5 Responses to “Keeping a watch on the Welfare Working Group”

  1. raf manji says:

    David,

    Has Basic Income been raised yet in this environment? Personally I think this needs to be part of the debate.

    I note Peter Whiteford made a reference to UBI and GMI on page 10 of his presentation.

  2. Hilary says:

    Yes Sue Bradford and Gareth Morgan both raised it in their presentations and basically agreed with each other. Their presentations are hopefully going to be on the website of the welfare working group.

  3. Greg says:

    You are an energetic chap, David! Well done.

    I am not optimistic about this group, though. The discourse has already been framed to provide the answers the National party wants. From the WWG’s main page:

    The Government has asked the Working Group to consider three questions:

    Is New Zealand doing the right things to reduce long term dependency?
    Have we got the right welfare structure in place, and the right incentives to get people into work?
    Are we getting the outcomes that taxpayers want from the system, looking at sustainability, fairness, access and improved social outcomes?

    The discourse is framing this as a technical study (into “structure”) dealing with an addiction (dependency) and an attempt to reduce the burden on taxpayers.

    And the answer is already known: “incentives” to get people into work. We all know that Econ 101 is a good description of the way the world works, right?

    The goal is clear. That “the solution” to “the problem” will make things worse is unlikely to change decisions or events. Of course, it would be very surprising if a National Party government truly wanted to improve well-being for all citizens and residents.

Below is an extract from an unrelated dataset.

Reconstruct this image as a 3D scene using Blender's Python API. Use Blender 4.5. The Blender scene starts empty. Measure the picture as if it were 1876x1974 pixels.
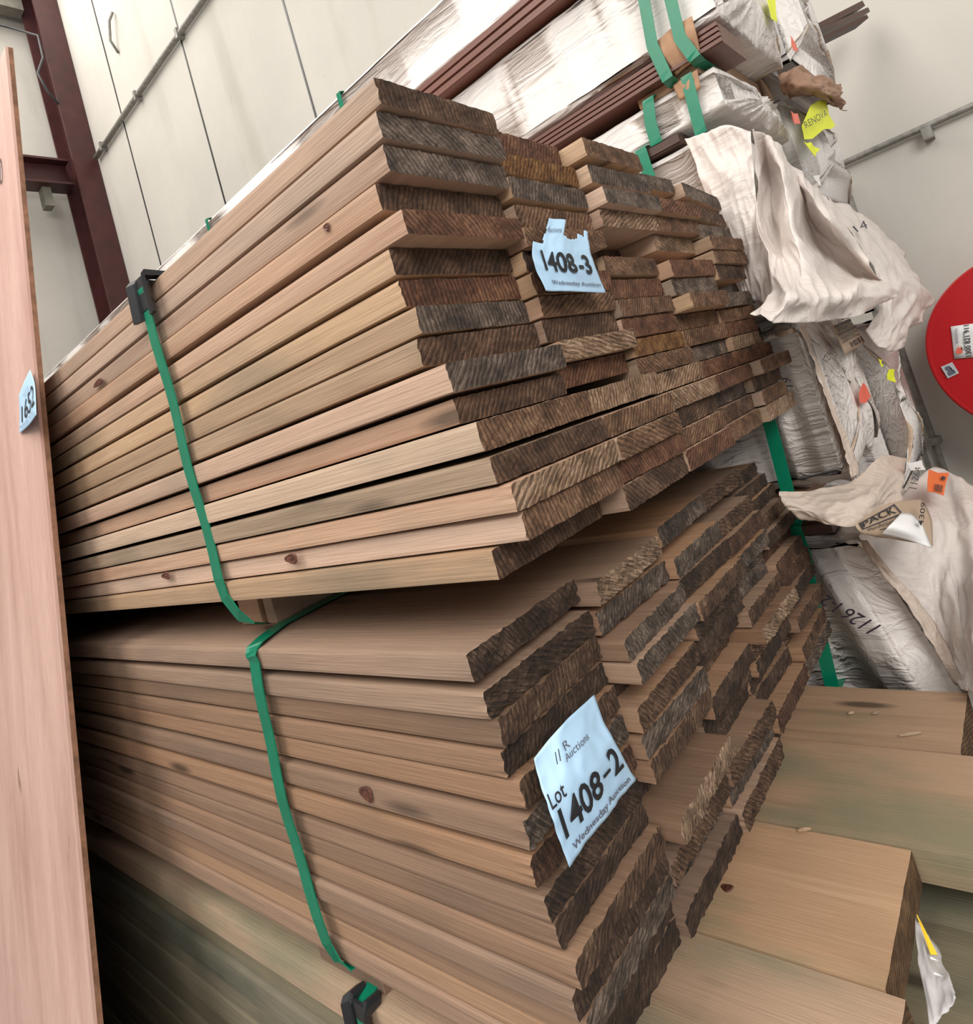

    It’s tempting to see this as yet another example of the Baby Boomers changing things to suit themselves–reducing their taxes as they head into their final earning decade or so.

    • David Choat says:

      Thanks Greg. I agree that there’s a threat (your discourse analysis is astute in that respect), but there are also major fish-hooks (even from a neoliberal perspective) with options like an insurance model and duration limits, which have been mooted. So I’m hopeful that Welfare Watch as a forum for informed debate can do some good.